Latinos rücken vom Dollar ab

Selbst enge Verbündete Washingtons reagieren mittlerweile unruhig auf eine drohende Zahlungsunfähigkeit der USA. »Lateinamerika sitzt auf einer Währungsreserve von 700 Milliarden US-Dollar«, warnte etwa Kolumbiens Staatschef Juan Manuel Santos. »Wir dürfen nicht weiter als Zuschauer verharren, während uns die Situation immer mehr angeht.« Wenn die Union Südamerikanischer Nationen (UNASUR) oder Lateinamerika als Region irgendeine Bedeutung haben sollten, dann müßte dies jetzt der Fall sein, so Santos.

Über alle politischen Differenzen hinweg versuchen die Regierungen in Lateinamerika, sich auf die Möglichkeit vorzubereiten, daß die politischen Lager in den USA nicht mehr rechtzeitig zu einer Lösung im Schuldenstreit kommen. Für Donnerstag ist in Lima ein außerordentliches Gipfeltreffen aller südamerikanische Wirtschaftsminister geplant, bei dem mögliche Maßnahmen koordiniert werden sollen. Dazu gehören auch Initiativen wie die Bank des Südens oder die Einrichtung eines Regionalen Währungsreservenfonds, sagte Ecuadors Außenminister Ricardo Patiño dem Fernsehsender TeleSur. Im Gegensatz zu früher seien heute mehr Regierungen der Region daran interessiert, solche Mechanismen zu diskutieren. »Wir müssen auf die Risiken vorbereitet sein, denn eine Wirtschaftskrise könnte ungeahnte Folgen haben«, unterstrich Patiño.

Sein Chef, Ecuadors Präsident Rafael Correa, rief am Sonnabend während seiner wöchentlichen Fernsehsendung »Enlace Ciudadano« die Staatschefs der Region auf, eine gemeinsame regionale Währung einzuführen, um auf Situationen wie die jetzt in den USA drohende besser vorbereitet zu sein. Die lateinamerikanischen Ökonomien dürften nicht länger in derartiger Weise vom US-Dollar abhängig sein, forderte er.

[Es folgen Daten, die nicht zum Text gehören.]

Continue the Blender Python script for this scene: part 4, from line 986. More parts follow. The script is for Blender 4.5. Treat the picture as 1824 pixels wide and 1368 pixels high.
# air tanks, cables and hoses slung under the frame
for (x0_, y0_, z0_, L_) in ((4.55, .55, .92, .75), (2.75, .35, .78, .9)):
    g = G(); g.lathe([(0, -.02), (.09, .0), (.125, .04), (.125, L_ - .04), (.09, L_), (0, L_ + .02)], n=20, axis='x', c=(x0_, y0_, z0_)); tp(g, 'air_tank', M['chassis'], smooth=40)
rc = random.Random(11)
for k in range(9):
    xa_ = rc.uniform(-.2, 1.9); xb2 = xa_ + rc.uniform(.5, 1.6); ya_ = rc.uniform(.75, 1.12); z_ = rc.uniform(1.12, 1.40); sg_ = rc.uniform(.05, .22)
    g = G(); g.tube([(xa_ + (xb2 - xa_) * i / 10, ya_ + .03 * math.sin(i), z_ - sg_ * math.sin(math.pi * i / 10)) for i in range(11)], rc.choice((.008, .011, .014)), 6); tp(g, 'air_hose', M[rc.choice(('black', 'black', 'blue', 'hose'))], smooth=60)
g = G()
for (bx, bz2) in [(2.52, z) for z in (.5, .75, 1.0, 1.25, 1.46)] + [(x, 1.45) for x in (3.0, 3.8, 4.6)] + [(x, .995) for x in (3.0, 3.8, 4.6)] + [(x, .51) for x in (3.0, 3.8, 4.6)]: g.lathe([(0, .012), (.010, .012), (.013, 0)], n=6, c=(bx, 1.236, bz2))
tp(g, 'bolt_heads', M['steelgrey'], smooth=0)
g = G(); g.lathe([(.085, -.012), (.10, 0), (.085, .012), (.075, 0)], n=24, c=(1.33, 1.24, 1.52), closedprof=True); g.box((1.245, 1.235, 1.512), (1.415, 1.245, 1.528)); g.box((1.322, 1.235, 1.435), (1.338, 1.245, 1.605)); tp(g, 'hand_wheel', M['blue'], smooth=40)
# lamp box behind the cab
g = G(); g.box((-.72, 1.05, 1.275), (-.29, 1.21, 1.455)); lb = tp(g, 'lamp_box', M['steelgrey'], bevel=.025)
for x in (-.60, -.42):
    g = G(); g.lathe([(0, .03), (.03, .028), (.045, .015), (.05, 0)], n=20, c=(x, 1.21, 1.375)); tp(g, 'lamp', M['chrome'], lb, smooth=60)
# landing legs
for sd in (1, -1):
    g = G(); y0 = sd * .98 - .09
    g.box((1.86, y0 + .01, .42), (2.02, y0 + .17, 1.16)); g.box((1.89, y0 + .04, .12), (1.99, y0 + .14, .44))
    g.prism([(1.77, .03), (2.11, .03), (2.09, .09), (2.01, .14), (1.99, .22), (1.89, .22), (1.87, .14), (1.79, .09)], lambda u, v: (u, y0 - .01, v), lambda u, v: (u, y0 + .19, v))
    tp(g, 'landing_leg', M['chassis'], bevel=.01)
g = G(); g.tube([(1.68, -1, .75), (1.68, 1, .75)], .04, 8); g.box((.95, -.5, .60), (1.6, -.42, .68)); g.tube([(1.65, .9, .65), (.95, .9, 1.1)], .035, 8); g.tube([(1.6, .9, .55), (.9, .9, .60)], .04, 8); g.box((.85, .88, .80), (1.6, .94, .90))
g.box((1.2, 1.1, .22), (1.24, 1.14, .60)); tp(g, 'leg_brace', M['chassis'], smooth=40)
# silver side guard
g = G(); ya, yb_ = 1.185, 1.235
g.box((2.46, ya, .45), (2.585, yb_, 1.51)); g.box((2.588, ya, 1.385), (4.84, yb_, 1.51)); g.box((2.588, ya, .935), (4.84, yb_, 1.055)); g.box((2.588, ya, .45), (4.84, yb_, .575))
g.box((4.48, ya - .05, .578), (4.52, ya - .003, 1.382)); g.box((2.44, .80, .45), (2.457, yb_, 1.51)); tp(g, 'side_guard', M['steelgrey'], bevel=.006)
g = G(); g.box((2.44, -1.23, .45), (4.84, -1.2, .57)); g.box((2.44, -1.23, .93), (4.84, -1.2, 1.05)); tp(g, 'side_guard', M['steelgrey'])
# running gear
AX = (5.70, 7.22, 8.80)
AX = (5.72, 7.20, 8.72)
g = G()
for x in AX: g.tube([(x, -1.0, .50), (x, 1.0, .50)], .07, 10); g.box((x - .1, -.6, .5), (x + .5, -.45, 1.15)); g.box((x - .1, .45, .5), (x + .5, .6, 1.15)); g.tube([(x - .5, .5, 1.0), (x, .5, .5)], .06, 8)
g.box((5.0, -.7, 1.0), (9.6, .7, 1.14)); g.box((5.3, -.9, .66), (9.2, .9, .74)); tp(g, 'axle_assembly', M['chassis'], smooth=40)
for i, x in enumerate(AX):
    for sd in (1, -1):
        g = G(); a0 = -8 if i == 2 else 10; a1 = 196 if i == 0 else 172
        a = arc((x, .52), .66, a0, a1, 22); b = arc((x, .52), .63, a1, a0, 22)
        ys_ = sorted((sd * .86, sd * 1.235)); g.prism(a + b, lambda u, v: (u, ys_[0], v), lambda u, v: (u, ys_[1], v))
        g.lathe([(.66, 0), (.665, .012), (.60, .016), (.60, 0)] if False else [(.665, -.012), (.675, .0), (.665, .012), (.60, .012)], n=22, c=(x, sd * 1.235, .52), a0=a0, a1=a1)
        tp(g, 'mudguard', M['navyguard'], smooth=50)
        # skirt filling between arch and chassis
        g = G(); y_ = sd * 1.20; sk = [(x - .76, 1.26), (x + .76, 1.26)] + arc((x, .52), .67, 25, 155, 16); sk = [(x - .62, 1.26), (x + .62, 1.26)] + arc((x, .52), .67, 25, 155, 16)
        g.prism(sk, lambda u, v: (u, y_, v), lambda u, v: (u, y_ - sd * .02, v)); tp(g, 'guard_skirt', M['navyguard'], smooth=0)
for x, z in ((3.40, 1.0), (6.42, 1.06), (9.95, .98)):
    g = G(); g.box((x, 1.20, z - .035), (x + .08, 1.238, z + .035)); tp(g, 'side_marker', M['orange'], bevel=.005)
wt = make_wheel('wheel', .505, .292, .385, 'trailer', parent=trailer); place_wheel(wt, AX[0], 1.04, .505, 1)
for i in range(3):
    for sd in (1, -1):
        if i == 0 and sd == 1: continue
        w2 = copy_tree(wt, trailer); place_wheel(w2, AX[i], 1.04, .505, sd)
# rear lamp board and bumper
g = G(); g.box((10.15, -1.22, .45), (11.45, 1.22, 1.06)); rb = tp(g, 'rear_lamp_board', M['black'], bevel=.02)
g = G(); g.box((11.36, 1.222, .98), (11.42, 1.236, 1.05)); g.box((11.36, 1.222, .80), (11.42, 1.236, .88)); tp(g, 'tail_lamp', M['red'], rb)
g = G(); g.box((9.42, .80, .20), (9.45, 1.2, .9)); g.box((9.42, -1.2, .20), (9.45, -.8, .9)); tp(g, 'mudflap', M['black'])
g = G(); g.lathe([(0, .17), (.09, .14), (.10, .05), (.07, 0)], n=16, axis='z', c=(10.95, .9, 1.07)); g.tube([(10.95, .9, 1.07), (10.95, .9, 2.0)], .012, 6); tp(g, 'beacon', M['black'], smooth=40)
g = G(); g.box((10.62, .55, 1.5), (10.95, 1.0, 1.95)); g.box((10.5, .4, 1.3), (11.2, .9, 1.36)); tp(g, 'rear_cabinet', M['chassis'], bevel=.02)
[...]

Ecuador wäre von einer Finanzkrise in den USA besonders betroffen, da das Land im Jahr 2000 die eigene Währung abgeschafft und den US-Dollar als Zahlungsmittel übernommen hatte. Im vergangenen Jahr hatte die Bolivarische Allianz für die Völker Unseres Amerikas (ALBA), der auch Ecuador angehört, mit der Einführung des ­SUCRE als zunächst virtuellem Buchgeld einen ersten Schritt zur Einführung einer neuen Währung unternommen.